Objective: Go through the listing and pick out each line with the word "from" in it.

Source material:
+-------+

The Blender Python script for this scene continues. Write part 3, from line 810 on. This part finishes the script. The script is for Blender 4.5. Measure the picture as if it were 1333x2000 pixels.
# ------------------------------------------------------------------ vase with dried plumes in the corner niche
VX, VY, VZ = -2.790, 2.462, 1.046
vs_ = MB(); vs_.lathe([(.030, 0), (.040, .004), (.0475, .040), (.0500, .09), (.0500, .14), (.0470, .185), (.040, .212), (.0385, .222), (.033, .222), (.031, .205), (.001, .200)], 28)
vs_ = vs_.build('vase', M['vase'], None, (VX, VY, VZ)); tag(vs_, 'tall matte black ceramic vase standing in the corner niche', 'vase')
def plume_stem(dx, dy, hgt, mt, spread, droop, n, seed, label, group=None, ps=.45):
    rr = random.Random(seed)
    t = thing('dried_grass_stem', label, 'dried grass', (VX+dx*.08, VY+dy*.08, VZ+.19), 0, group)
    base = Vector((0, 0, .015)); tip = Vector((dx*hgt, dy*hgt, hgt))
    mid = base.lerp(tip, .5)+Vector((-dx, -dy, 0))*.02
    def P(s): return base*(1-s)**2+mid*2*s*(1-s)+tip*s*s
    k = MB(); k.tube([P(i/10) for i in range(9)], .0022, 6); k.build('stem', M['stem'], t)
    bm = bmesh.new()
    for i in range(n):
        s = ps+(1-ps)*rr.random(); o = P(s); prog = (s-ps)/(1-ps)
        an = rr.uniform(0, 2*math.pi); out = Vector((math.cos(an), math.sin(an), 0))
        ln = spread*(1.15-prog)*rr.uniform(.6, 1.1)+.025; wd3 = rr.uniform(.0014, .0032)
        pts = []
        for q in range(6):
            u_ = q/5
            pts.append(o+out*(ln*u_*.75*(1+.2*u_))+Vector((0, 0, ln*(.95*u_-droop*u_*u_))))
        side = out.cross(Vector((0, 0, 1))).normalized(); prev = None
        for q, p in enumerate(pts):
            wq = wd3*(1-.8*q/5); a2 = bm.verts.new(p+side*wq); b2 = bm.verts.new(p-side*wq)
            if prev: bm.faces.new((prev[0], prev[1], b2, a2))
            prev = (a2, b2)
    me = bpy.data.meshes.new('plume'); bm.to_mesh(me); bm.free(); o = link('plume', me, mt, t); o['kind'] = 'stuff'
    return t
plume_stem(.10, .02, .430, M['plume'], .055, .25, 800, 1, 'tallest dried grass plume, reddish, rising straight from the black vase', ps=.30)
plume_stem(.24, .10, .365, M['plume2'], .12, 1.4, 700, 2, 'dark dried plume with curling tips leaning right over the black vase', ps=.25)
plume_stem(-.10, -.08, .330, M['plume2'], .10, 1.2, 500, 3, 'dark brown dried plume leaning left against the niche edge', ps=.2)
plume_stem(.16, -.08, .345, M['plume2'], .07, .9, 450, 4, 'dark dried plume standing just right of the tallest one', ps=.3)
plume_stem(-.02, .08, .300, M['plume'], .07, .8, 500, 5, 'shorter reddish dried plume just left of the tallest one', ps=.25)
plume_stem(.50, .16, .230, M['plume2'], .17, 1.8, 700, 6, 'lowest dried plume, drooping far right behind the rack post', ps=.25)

+-------+

Output of the task:
The Blender Python script for this scene continues. Write part 3, from line 810 on. This part finishes the script. The script is for Blender 4.5. Measure the picture as if it were 1333x2000 pixels.
plume_stem(.10, .02, .430, M['plume'], .055, .25, 800, 1, 'tallest dried grass plume, reddish, rising straight from the black vase', ps=.30)